Genii Weblog

Moderation in the pursuit of IT

Wed 18 Aug 2004, 10:26 AM



by Ben Langhinrichs
We live in an age that doesn't seem to believe in moderation, particularly in the United States.  Yet it is easier to see this when it is not too close to us.   As Fadel Gheit, oil analyst at Oppenheimer Funds, says (according to this article):
The U.S. uses 20 million barrels of oil a day. Prices are currently inflated by about $15 a barrel, and that additional cost is effectively a $300 million dollar-a-day tax on Americans, eating away at disposable income for people in this country
Phew!  $300 million dollar-a-day tax.  That is serious stuff.

But what of the lack of moderation in other areas, such as IT?  I am a software person, but both hardware and software usage today fairly scream a lack of moderation.  I am not talking about picayune issues, such as extra bytes on GIF files, which may speak to the general attitude, but not the problem.  I am talking about the incredible software bloat, and the incredible disk and memory consumption of modern applications.  I will admit that a bit of this is my old geezer attitude, but there is more than that, in my opinion.  Software applications which used to run fine with 16MB of RAM now have trouble running with 256MB, and the functionality just has not increased much (MS Word would be a good example, but even Lotus Notes suffers from this).  The problem is partly a lack of constraints.  Software developers tend to have monster machines, and rather than develop with some sense of moderation, they use memory and disk like there is no limit.  The hardware manufacturers go along because the only reason the machines of yesterday "aren't good enough" and "need to be upgraded" is because the applications are so bloated, and ever more bloated each year.
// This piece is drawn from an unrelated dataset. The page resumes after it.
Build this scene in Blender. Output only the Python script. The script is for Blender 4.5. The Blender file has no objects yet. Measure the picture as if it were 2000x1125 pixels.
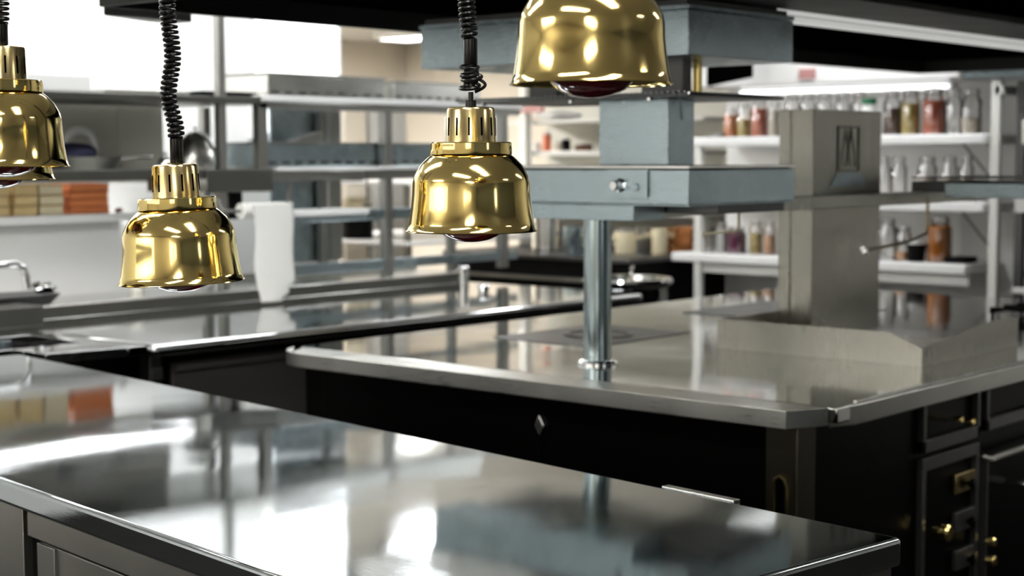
import bpy, math, random
from mathutils import Vector, Matrix
random.seed(7)
C = bpy.context.scene.collection
sc = bpy.context.scene
PI = math.pi

# ------------------------------------------------------------------ camera
CAM_Z = 1.5
FPX = 3073.8
pit, rol, yaw = math.radians(4.724), math.radians(-0.19), math.radians(41.2)
_F = Vector((math.cos(pit), 0, -math.sin(pit))); _R0 = Vector((0, -1, 0)); _U0 = _R0.cross(_F)
_R = _R0 * math.cos(rol) + _U0 * math.sin(rol); _U = -_R0 * math.sin(rol) + _U0 * math.cos(rol)
_Z = Matrix.Rotation(yaw, 3, 'Z')
_F, _R, _U = _Z @ _F, _Z @ _R, _Z @ _U
cd = bpy.data.cameras.new('camera'); cam = bpy.data.objects.new('camera', cd); C.objects.link(cam)
cam.matrix_world = Matrix(((_R.x, _U.x, -_F.x, 0), (_R.y, _U.y, -_F.y, 0), (_R.z, _U.z, -_F.z, CAM_Z), (0, 0, 0, 1)))
cd.sensor_width = 36; cd.lens = 36 * FPX / 2000; cd.clip_start = 0.05; cd.clip_end = 60
cd.dof.use_dof = True; cd.dof.focus_distance = 2.42; cd.dof.aperture_fstop = 4.6
sc.camera = cam

# ------------------------------------------------------------------ world, exposure
w = bpy.data.worlds.new('world'); sc.world = w; w.use_nodes = True
w.node_tree.nodes['Background'].inputs[0].default_value = (.8, .9, 1, 1)
w.node_tree.nodes['Background'].inputs[1].default_value = 0.15
sc.view_settings.view_transform = 'Standard'; sc.view_settings.look = 'None'
sc.view_settings.gamma = 1; sc.view_settings.use_curve_mapping = False
sc.view_settings.exposure = 0.75

def P(x, y, z=None, X=None, Y=None):
    """a point of the place: where the sight line meets a level, or a wall plane"""
    d = _F * FPX + _R * (x - 1000) + _U * (562.5 - y)
    t = (z - CAM_Z) / d.z if z is not None else X / d.x if X is not None else Y / d.y
    return d * t + Vector((0, 0, CAM_Z))

# ------------------------------------------------------------------ materials
M = {}
def mat(name, color, rough=.5, metal=0., emit=None, strength=1., noise=0., nscale=20, bump=0., bscale=30, coat=0., spec=.5, dist=.002):
    m = bpy.data.materials.new(name); m.use_nodes = True; nt = m.node_tree; b = nt.nodes['Principled BSDF']
    b.inputs['Base Color'].default_value = (*color, 1); b.inputs['Roughness'].default_value = rough
    b.inputs['Metallic'].default_value = metal; b.inputs['Coat Weight'].default_value = coat
    b.inputs['Specular IOR Level'].default_value = spec
    tc = nt.nodes.new('ShaderNodeTexCoord')
    if noise:
        n = nt.nodes.new('ShaderNodeTexNoise'); n.inputs['Scale'].default_value = nscale; n.inputs['Detail'].default_value = 5
        nt.links.new(tc.outputs['Object'], n.inputs['Vector'])
        r = nt.nodes.new('ShaderNodeMix'); r.data_type = 'RGBA'
        r.inputs[6].default_value = (*[c * (1 - noise) for c in color], 1); r.inputs[7].default_value = (*[min(1, c * (1 + noise)) for c in color], 1)
        nt.links.new(n.outputs['Fac'], r.inputs[0]); nt.links.new(r.outputs[2], b.inputs['Base Color'])
    if bump:
        n = nt.nodes.new('ShaderNodeTexNoise'); n.inputs['Scale'].default_value = bscale; n.inputs['Detail'].default_value = 3
        nt.links.new(tc.outputs['Object'], n.inputs['Vector'])
        bp = nt.nodes.new('ShaderNodeBump'); bp.inputs['Strength'].default_value = bump; bp.inputs['Distance'].default_value = dist
        nt.links.new(n.outputs['Fac'], bp.inputs['Height']); nt.links.new(bp.outputs['Normal'], b.inputs['Normal'])
    if emit:
        b.inputs['Emission Color'].default_value = (*emit, 1); b.inputs['Emission Strength'].default_value = strength
    M[name] = m; return m

def steel(name, color, rough, rvar=.08, dirn=(1, 60, 60), scratch=.25, wave=0., wscale=2.2, dist=.0004):
    """brushed sheet steel: fine streaks, blotchy roughness, and a slight buckle of the sheet"""
    m = mat(name, color, rough, 1.); nt = m.node_tree; b = nt.nodes['Principled BSDF']
    tc = nt.nodes.new('ShaderNodeTexCoord'); mp = nt.nodes.new('ShaderNodeMapping'); mp.inputs['Scale'].default_value = dirn
    nt.links.new(tc.outputs['Object'], mp.inputs['Vector'])
    s = nt.nodes.new('ShaderNodeTexNoise'); s.inputs['Scale'].default_value = 14; s.inputs['Detail'].default_value = 4
    nt.links.new(mp.outputs['Vector'], s.inputs['Vector'])
    bl = nt.nodes.new('ShaderNodeTexNoise'); bl.inputs['Scale'].default_value = 5; bl.inputs['Detail'].default_value = 6
    nt.links.new(tc.outputs['Object'], bl.inputs['Vector'])
    a = nt.nodes.new('ShaderNodeMath'); a.operation = 'ADD'; nt.links.new(s.outputs['Fac'], a.inputs[0]); nt.links.new(bl.outputs['Fac'], a.inputs[1])
    mr = nt.nodes.new('ShaderNodeMapRange'); mr.inputs['From Min'].default_value = .7; mr.inputs['From Max'].default_value = 1.3
    mr.inputs['To Min'].default_value = max(.02, rough - rvar); mr.inputs['To Max'].default_value = rough + rvar
    nt.links.new(a.outputs[0], mr.inputs['Value']); nt.links.new(mr.outputs[0], b.inputs['Roughness'])
    bp = nt.nodes.new('ShaderNodeBump'); bp.inputs['Strength'].default_value = scratch; bp.inputs['Distance'].default_value = dist
    nt.links.new(s.outputs['Fac'], bp.inputs['Height']); last = bp
    if wave:
        wn = nt.nodes.new('ShaderNodeTexNoise'); wn.inputs['Scale'].default_value = wscale; wn.inputs['Detail'].default_value = 1
        nt.links.new(tc.outputs['Object'], wn.inputs['Vector'])
        b2 = nt.nodes.new('ShaderNodeBump'); b2.inputs['Strength'].default_value = 1; b2.inputs['Distance'].default_value = wave
        nt.links.new(wn.outputs['Fac'], b2.inputs['Height']); nt.links.new(bp.outputs['Normal'], b2.inputs['Normal']); last = b2
    nt.links.new(last.outputs['Normal'], b.inputs['Normal'])
    return m

def glass(name, tint=(1, 1, 1), gloss=.12):
    m = bpy.data.materials.new(name); m.use_nodes = True; nt = m.node_tree; nt.nodes.clear()
    o = nt.nodes.new('ShaderNodeOutputMaterial'); t = nt.nodes.new('ShaderNodeBsdfTransparent'); t.inputs[0].default_value = (*tint, 1)
    g = nt.nodes.new('ShaderNodeBsdfGlossy'); g.inputs['Roughness'].default_value = .05
    f = nt.nodes.new('ShaderNodeFresnel'); f.inputs[0].default_value = 1.45
    a = nt.nodes.new('ShaderNodeMath'); a.inputs[1].default_value = gloss; nt.links.new(f.outputs[0], a.inputs[0])
    mx = nt.nodes.new('ShaderNodeMixShader'); nt.links.new(a.outputs[0], mx.inputs[0]); nt.links.new(t.outputs[0], mx.inputs[1]); nt.links.new(g.outputs[0], mx.inputs[2])
    nt.links.new(mx.outputs[0], o.inputs[0]); M[name] = m; return m

steel('worktop steel', (.60, .65, .68), .04, .04, (90, 1.5, 60), .03, wave=.002, wscale=2.6)
steel('island steel', (.46, .465, .45), .06, .04, (60, 1.2, 60), .03, wave=.002)
steel('back steel', (.60, .61, .61), .07, .04, (1, 60, 60), .03, wave=.002)
steel('edge steel', (.52, .52, .49), .26, .05, (1, 60, 60), .15)
steel('gantry steel', (.40, .485, .52), .28, .06, (60, 1, 60), .15)
steel('frame steel', (.36, .36, .34), .34, .05)
steel('panel steel', (.40, .39, .36), .34, .05, (60, 60, 1), .2)
steel('column steel', (.38, .37, .325), .3, .06, (60, 60, 1), .2)
steel('dark steel', (.10, .10, .10), .35, .05)
steel('hood steel', (.035, .035, .033), .45, .05)
steel('rail steel', (.75, .75, .72), .22, .05)
steel('pole steel', (.42, .50, .52), .16, .04, (60, 60, 1), .1)
steel('bronze steel', (.085, .075, .055), .35, .05)
steel('nose steel', (.66, .66, .62), .3, .05, (60, 1, 60), .12)
mat('chrome', (.85, .86, .86), .07, 1.)
mat('brass', (1.0, .75, .29), .10, 1., noise=.06, nscale=15, bump=.05, bscale=9)
mat('aged brass', (.72, .57, .28), .2, 1., noise=.25, nscale=25, bump=.05, bscale=9)
mat('slot black', (.001, .001, .001), .8, spec=0)
mat('cord black', (.004, .004, .004), .3, spec=.35)
mat('sleeve black', (.003, .003, .003), .25, spec=.4)
mat('red bulb', (.10, .004, .008), .06, coat=1.)
mat('black enamel', (.0012, .0012, .0012), .3, spec=.06)
mat('black matt', (.002, .002, .002), .6, spec=.1)
mat('grey trim', (.10, .10, .095), .35, .8)
mat('wall white', (.82, .82, .80), .6, noise=.03, nscale=2)
mat('wall grey beige', (.66, .65, .58), .5, noise=.04, nscale=3)
mat('wall cream', (.80, .74, .64), .6, noise=.03, nscale=2)
mat('ceiling paint', (.72, .70, .66), .7, noise=.02, nscale=2)
mat('floor tile', (.013, .012, .011), .8, spec=.1, noise=.2, nscale=6)
mat('shelf white', (.78, .78, .77), .3, noise=.02, nscale=4)
mat('rack white', (.70, .70, .66), .4, noise=.02, nscale=4)
mat('lamp glow', (1, 1, 1), .5, emit=(1, .98, .94), strength=14)
mat('tube glow', (1, 1, 1), .5, emit=(.98, .99, 1), strength=13)
mat('shelf fill glow', (1, 1, 1), .5, emit=(1, 1, .98), strength=5)
mat('far fill glow', (1, 1, 1), .5, emit=(1, .97, .92), strength=45)
mat('dull brass', (.34, .30, .19), .35, 1.)
mat('strip glow', (1, 1, 1), .5, emit=(.98, .99, 1), strength=1.7)
mat('hood rail glow', (.8, .8, .78), .4, emit=(1, 1, .97), strength=.24)
mat('window dim', (1, 1, 1), .5, emit=(1, .96, .88), strength=1.25)
mat('wall dark', (.20, .22, .225), .6)
steel('shelf steel', (.17, .17, .155), .36, .05)
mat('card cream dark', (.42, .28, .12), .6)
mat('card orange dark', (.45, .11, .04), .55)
mat('cabinet dark', (.16, .15, .14), .5, .3)
mat('window glow', (1, 1, 1), .5, emit=(.95, .98, 1), strength=1.9)
mat('paper', (.74, .74, .70), .8, bump=.4, bscale=40)
mat('plastic white', (.75, .76, .75), .4)
mat('plastic cream', (.70, .62, .42), .5, noise=.1, nscale=12)
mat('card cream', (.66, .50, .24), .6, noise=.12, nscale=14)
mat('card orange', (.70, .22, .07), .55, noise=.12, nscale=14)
mat('card brown', (.16, .05, .02), .6)
mat('navy cloth', (.008, .009, .035), .8, bump=.4, bscale=40)
mat('green plastic', (.01, .12, .05), .4)
mat('sign red', (.45, .22, .21), .5)
mat('copper', (.62, .26, .10), .3, 1.)
mat('pickle orange', (.75, .25, .05), .4, noise=.35, nscale=40)
mat('pickle red', (.62, .14, .05), .4, noise=.4, nscale=40)
mat('pickle yellow', (.55, .42, .08), .4, noise=.3, nscale=40)
mat('pickle brown', (.12, .05, .02), .4, noise=.4, nscale=40)
mat('pickle amber', (.55, .20, .02), .3, noise=.2, nscale=30)
mat('pickle purple', (.20, .03, .10), .4, noise=.5, nscale=40)
mat('pickle peach', (.75, .45, .25), .4, noise=.15, nscale=40)
mat('dry goods', (.62, .56, .46), .6, noise=.2, nscale=60)
glass('jar glass')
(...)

But what difference does it make?  I'll tell you, it makes a difference because we all wind up upgrading machines constantly.  We wind up throwing away (often even when we think we are recycling) older machines and filling up our landfills and poisoning our environment.  All this so that Word can have a dancing paperclip?  There is no excuse.  The software developers should learn a bit of restraint, and the hardware manufacturers should learn to make money off upgrading parts rather than replacing machines.

But we don't see it.  All the little incremental costs creep up, and then companies don't want to replace their expensive infrastructure because they have already spent the budget replacing their hardware, and don't want to have to upgrade it all again.  I know people who won't ever upgrade their Office suite because they would have to buy new hardware, but Microsoft wants them to buy maintenance so they have to upgrade periodically to justify the cost.  Why doesn't Microsoft spend some time and money making their software run better, faster, lighter?  IBM is no better.  Websphere is bloated.  Workplace is little better.  Even installing Websphere Portal exceeds the capacity of my current machine, and that is without running it.

Moderation, folks, moderation.  If we don't learn it, we'll suffer just as surely as we are suffering because we are not moderate with energy use (read: big cars, big houses, etc.).  I can't tell you the tax is $300 million a day, but I can watch the economy and tell you the cost is substantial.

Copyright © 2004 Genii Software Ltd.

What has been said:


198.1. Duffbert
(08/18/2004 12:05 PM)

I'm practicing vertical moderation, that's all I can say... :-)


198.2. Ben Langhinrichs
(08/18/2004 12:10 PM)

To paraphrase (read: horribly mangle) yesterday's quote:

Extremism in defense of altitude is no vice; moderation in pursuit of height is no virtue.


198.3. Duffbert
(08/18/2004 03:17 PM)

I think I play straight guy just to see what your comeback will be... :-)


198.4. Richard Schwartz
(08/19/2004 06:44 AM)

Componentization may eventually prove to be the low-carb approach to cutting software bloat. In the ideal world, you should be able to buy your software feature-by-feature. But we're paying a huge price in the bloat of "frameworks" in order to get there, and it's not clear to me that the economic model of selling software a feature at a time is going to be successful.